Tuesday, March 24, 2026

Stay in your lane: 1 in 3 spherical triangulations are z-knotted

In a triangulation of the sphere, a triangle strip can be seen as sort of topological geodesic, an attempt to travel as straight as possible within the given constraints. Notice that both the sequence of shared triangle edges (black) and the edges of the dual graph that connect the triangle centers (green) are zigzag paths, alternating hard-right with hard-left turns.

In a triangulation of the sphere, a triangle strip (above) is a sort of topological geodesic, an attempt to traverse the triangulation along a path as straight as possible without regard to lengths and angles.

Suppose we start at an arbitrary triangle in the triangulation and head off in one of the three possible directions, and from then on we stay in our triangle lane. What happens?

Clearly the strip must eventually loop back on itself since the sphere has no boundary that the strip could end at, and the number of triangles is not infinite. What is the chance our randomly chosen lane will visit every triangle exactly three times and then repeat? Seems a long shot...but apparently not. The chance of this happening is about one in three no matter how complicated the triangulation. A triangulation with such a triangle strip is termed z-knotted (z for zigzag.)

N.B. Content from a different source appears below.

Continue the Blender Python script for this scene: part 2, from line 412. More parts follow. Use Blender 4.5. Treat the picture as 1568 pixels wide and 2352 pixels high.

About 1/3 of spherical triangulations are z-knotted (a.k.a., unicursal). The integer sequence of spherical triangulations on n vertices is OEIS A000109.
Most of the numbers in the chart above were first published in 2004 in "Zigzags, Railroads, and Knots in Fullerenes," by M. Deza, M. Dutour, and P. W. Fowler. Below is their chart for triangulations of the sphere.
Z-knottedness in trivalent polyhedra and their dual triangulations. Chart from Deza, Dutour and Fowler.
Our 'n' counts vertices in the triangulation, while the 'n' in Deza, Dutour, and Fowler counts vertices in the dual 3-valent graph: a triangulation with n vertices has a dual with 2n-4 vertices (see the OEIS link above,) so the two charts are identical as far as they go.

Deza, Dutour and Fowler also looked at the same question restricted to fullerenes which is equivalent to restricting spherical triangulations to vertex degrees 5 and 6. The triangulations dual to the largest fullerenes they investigated have (74+4)/2 = 39 vertices, and all vertex degrees in {5, 6}.

Z-knottedness in fullerenes and their dual triangulations. Chart from Deza, Dutour and Fowler.

In this restricted class of spherical triangulations they found a z-knotted fraction of 1970/14246 = 0.138, about 14%. So z-knotted triangulation on the sphere are quite common even if technological constraints on vertex degrees make them somewhat less common.